As the tour bus laboured up the hairpin bends the temperature outside became bitterly cold. Windows were quickly closed – which was unfortunate since the Limeños started to be sick. “Soroche!” gasped one woman, white-faced and clutching a plastic bag. My mother also had altitude sickness but my father was in fine fettle, telling the bus passengers that this would be the first time he had walked on a glacier for 51 years. The finer points may have passed them by, since he told his story in English, but his enthusiasm was unmistakable. Our bus-driver parked the vehicle and walked up the aisle handing out plastic bags. This time they were to protect our feet from the ice and snow. One of the young girls was wearing pretty pink court shoes; she rolled her eyes as she tied the bag round her ankles. We piled out and the driver collected a rope from the luggage compartment. My father was thrilled. “Oh, jolly good. That’s excellent. Can’t cross a glacier safely without being roped together, you know.” Actually it wasn’t that dramatic, but the rope was needed to haul up the screaming girls. My father took the rope from the guide and anchored himself in the snow. “OK, well done, up you go…no no no, like this, woman.” There was still a bit of a walk to the highest accessible point at 6,000 metres. He made it. Not bad for a septuagenarian with an artificial hip.

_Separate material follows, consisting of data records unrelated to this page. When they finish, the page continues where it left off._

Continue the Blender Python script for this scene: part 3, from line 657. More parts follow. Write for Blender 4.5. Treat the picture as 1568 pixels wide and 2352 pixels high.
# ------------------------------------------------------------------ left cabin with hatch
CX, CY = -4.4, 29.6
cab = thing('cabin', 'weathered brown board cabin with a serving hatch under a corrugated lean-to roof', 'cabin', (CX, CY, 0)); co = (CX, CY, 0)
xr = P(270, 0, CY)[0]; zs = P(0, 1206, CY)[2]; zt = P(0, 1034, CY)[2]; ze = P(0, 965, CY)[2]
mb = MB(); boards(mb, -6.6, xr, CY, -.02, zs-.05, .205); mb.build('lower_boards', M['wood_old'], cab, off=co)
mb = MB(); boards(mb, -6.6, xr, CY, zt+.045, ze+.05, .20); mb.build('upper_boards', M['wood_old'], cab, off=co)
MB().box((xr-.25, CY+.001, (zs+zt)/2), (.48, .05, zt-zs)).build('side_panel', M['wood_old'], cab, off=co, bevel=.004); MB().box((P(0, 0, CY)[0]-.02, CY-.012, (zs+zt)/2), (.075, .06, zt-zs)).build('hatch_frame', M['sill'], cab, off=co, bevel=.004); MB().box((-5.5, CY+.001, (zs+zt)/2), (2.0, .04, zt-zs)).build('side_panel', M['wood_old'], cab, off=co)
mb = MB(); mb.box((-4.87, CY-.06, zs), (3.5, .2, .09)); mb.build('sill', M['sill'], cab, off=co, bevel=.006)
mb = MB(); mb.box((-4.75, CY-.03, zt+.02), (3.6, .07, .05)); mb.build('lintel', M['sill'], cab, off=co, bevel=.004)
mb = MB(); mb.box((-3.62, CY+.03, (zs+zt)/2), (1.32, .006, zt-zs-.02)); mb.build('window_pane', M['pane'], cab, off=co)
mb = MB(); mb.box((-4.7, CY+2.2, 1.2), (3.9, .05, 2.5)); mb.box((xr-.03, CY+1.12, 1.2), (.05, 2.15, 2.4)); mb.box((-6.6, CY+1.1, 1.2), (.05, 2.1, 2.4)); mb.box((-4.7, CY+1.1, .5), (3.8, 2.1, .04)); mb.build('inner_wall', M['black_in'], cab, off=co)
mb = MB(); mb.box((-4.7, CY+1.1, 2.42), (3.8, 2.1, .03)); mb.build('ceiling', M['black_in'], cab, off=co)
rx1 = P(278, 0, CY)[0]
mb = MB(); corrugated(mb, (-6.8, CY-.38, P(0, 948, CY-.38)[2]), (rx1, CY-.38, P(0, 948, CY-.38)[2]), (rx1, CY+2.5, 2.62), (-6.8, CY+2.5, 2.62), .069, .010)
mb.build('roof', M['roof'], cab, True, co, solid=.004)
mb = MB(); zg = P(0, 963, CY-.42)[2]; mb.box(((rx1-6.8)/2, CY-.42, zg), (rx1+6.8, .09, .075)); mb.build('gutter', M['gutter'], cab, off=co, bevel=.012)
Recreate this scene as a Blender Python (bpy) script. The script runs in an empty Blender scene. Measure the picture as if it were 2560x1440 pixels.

So the Cordilleras Blanca and Negra off-season aren’t just for waterproofed backpackers. Huaraz offers the soft option: stay in a comfortable hotel at a reduced rate and take day trips. There’s plenty to do: easy hikes or drives to glacial lakes, touring the Callejon de Huaylas by car, and visiting the enigmatic pre-Inca temple of Chavín de Huantar. Indeed, you can enjoy the area without even putting on your hiking boots. Not a bad idea, come to think of it.